DIRECTION | Take the lines from the head of the listing through the one bearing "S = bpy.context.scene" and copy them exactly, leaving every picture out.
==================================================
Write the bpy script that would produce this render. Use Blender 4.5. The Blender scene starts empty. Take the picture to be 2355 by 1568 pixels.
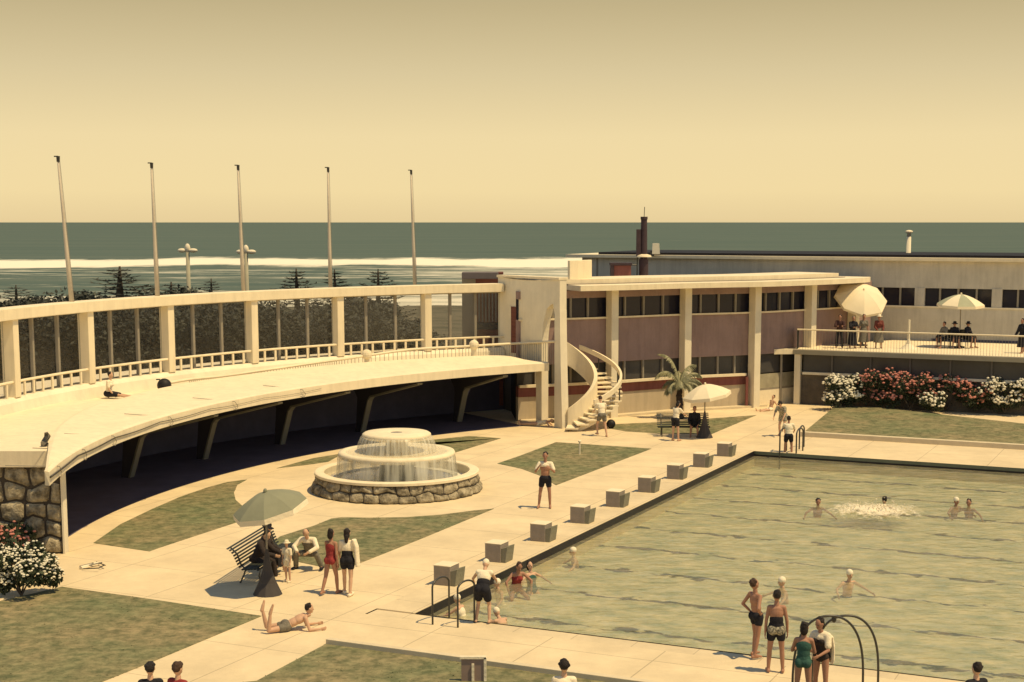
import bpy, math, random
from mathutils import Vector, Matrix, noise
R = math.radians
random.seed(7)
C = bpy.context.scene.collection
S = bpy.context.scene

# ------------------------------------------------------------------ camera
CAM_H, CF, CPX, CPY = 9.0, 3475.0, 1226.0, 970.0      # height; focal, principal point on a 2355 x 1568 frame
PITCH = math.atan(460 / CF)
cd = bpy.data.cameras.new('camera'); cam = bpy.data.objects.new('camera', cd); C.objects.link(cam)
cam.location = (0, 0, CAM_H); cam.rotation_euler = (math.pi/2 - PITCH, 0, 0)
cd.sensor_width = 36; cd.lens = CF / 2355 * 36
cd.shift_x = -(CPX - 1177.5) / 2355; cd.shift_y = (CPY - 784) / 2355
cd.clip_start = 0.5; cd.clip_end = 60000
S.camera = cam

# ------------------------------------------------------------------ sky and sun
SUN_EL, SUN_AZ = R(65), R(-24)        # azimuth measured from +X towards +Y
SKY_STRENGTH = 0.10
w = bpy.data.worlds.new('World'); S.world = w; w.use_nodes = True
nt = w.node_tree; N = nt.nodes; L = nt.links
for n in list(N): N.remove(n)
out = N.new('ShaderNodeOutputWorld'); bg = N.new('ShaderNodeBackground'); bg.inputs[1].default_value = SKY_STRENGTH
sky = N.new('ShaderNodeTexSky'); sky.sky_type = 'NISHITA'; sky.sun_disc = False
sky.sun_elevation = SUN_EL; sky.sun_rotation = R(90) - SUN_AZ; sky.dust_density = 1.0
bw = N.new('ShaderNodeRGBToBW'); tc = N.new('ShaderNodeTexCoord'); sx = N.new('ShaderNodeSeparateXYZ')
cr = N.new('ShaderNodeValToRGB'); cr.color_ramp.elements[0].position = 0.0
E_ = cr.color_ramp.elements
E_[0].color = (.86, .665, .35, 1); E_[1].position = 1.0; E_[1].color = (.10, .15, .24, 1)
for p_, c_ in ((.02, (.93, .735, .385, 1)), (.055, (.89, .715, .39, 1)), (.095, (.73, .60, .345, 1)), (.14, (.56, .455, .25, 1)), (.19, (.62, .66, .64, 1)), (.28, (.52, .62, .70, 1)), (.42, (.24, .32, .42, 1))):  # bands above the view added: bright ones light shaded walls, dark zenith deepens shadows
    e_ = E_.new(p_); e_.color = c_
mu = N.new('ShaderNodeMix'); mu.data_type = 'RGBA'; mu.blend_type = 'MULTIPLY'; mu.inputs[0].default_value = 1
L.new(sky.outputs[0], bw.inputs[0]); L.new(tc.outputs['Generated'], sx.inputs[0]); L.new(sx.outputs[2], cr.inputs[0])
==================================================
PROBLEM SOLUTION |
Write the bpy script that would produce this render. Use Blender 4.5. The Blender scene starts empty. Take the picture to be 2355 by 1568 pixels.
import bpy, math, random
from mathutils import Vector, Matrix, noise
R = math.radians
random.seed(7)
C = bpy.context.scene.collection
S = bpy.context.scene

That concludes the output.